We’ve all witnessed the important role that networks like Twitter and Facebook have played in recent world events. And we’ve also seen how quickly governments remove access to these networks when they threaten their survival, as well as the levels that people are prepared to go to get around these blockades (and even how the biggest players in tech have helped).

Four in five people around the world believe that internet access is a fundamental right. Some countries, including Finland and Estonia, have made broadband a legal requirement for its citizens.

Dr Hamadoun Toure, secretary-general of the International Telecommunication Union (ITU), says that governments must “regard the internet as basic infrastructure – just like roads, waste and water. We have entered the knowledge society and everyone must have access to participate.”

Few would disagree. But the internet as both an entity and concept is vast, and a fundamental right to access it as a whole is not the same thing as the right to access every part of it. And just how deep do these rights go – for example, is access to Twitter something that somebody in prison should expect? Or even demand?

After all, it’s not unheard of for prisoners to be using Facebook and other mediums to broadcast their message to the world. Right now, sure, it’s frowned upon, but as a society (certainly in the West) we’ve softened our expectations of prison life for all but the most evil of criminals. I don’t think anyone really likes the idea of Richard Ramirez having a Facebook page, but what about your more common or garden inmate? Should a guy doing six months for tax evasion lose all access to the social space, or is that excessive and unnecessary? Perhaps even cruel and unusual punishment?

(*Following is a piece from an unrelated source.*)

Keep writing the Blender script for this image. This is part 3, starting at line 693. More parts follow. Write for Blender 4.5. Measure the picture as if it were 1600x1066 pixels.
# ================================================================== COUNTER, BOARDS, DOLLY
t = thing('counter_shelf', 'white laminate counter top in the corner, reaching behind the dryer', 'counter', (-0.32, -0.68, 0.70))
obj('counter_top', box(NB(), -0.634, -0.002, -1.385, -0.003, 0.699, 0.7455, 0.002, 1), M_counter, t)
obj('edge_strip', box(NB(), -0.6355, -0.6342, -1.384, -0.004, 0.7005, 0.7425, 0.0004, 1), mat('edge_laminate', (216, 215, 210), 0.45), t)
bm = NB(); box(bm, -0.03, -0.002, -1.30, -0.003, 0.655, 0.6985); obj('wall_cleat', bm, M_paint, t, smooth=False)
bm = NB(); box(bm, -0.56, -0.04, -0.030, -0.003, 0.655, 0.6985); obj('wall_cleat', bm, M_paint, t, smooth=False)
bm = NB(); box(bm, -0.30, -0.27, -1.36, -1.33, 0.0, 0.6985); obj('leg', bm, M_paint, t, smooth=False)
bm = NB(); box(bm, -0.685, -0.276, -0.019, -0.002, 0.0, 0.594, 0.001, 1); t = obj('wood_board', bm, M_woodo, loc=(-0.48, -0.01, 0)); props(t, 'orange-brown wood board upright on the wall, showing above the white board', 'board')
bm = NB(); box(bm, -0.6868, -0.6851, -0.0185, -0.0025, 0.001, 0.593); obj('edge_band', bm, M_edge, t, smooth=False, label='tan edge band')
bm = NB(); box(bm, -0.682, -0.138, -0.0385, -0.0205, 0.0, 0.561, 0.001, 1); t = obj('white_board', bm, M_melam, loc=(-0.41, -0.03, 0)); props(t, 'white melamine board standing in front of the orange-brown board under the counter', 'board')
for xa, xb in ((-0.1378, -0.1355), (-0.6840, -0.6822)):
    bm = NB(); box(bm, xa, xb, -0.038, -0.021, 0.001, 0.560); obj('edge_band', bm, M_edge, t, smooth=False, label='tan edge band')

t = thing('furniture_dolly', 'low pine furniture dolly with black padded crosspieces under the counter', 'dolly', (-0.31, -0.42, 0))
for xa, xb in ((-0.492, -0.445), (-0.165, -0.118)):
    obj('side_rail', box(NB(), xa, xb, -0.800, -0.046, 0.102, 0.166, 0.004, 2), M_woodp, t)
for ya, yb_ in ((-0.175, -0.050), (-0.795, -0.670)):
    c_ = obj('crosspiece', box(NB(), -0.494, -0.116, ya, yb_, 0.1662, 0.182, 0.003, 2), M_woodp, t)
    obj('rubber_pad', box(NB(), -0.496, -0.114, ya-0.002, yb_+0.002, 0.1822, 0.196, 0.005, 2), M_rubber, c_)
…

Right now, I suspect that most people would feel that Twitter was a luxury, certainly for the majority of detainees. But times change, and much as everybody has a right to their one phone call, it’s not completely out of the realms of possibility that, somewhere down the line, access to social networks for prisoners will be fairly commonplace, albeit with inevitable (and necessary) restrictions in place. And there will always be exceptions, those that committed crimes so heinous that the very thought of them having any legitimate contact with the rest of the world would make us shudder.

Or will it? Rights are rights, after all, even for the most wicked of prisoners. And who are we to decide otherwise?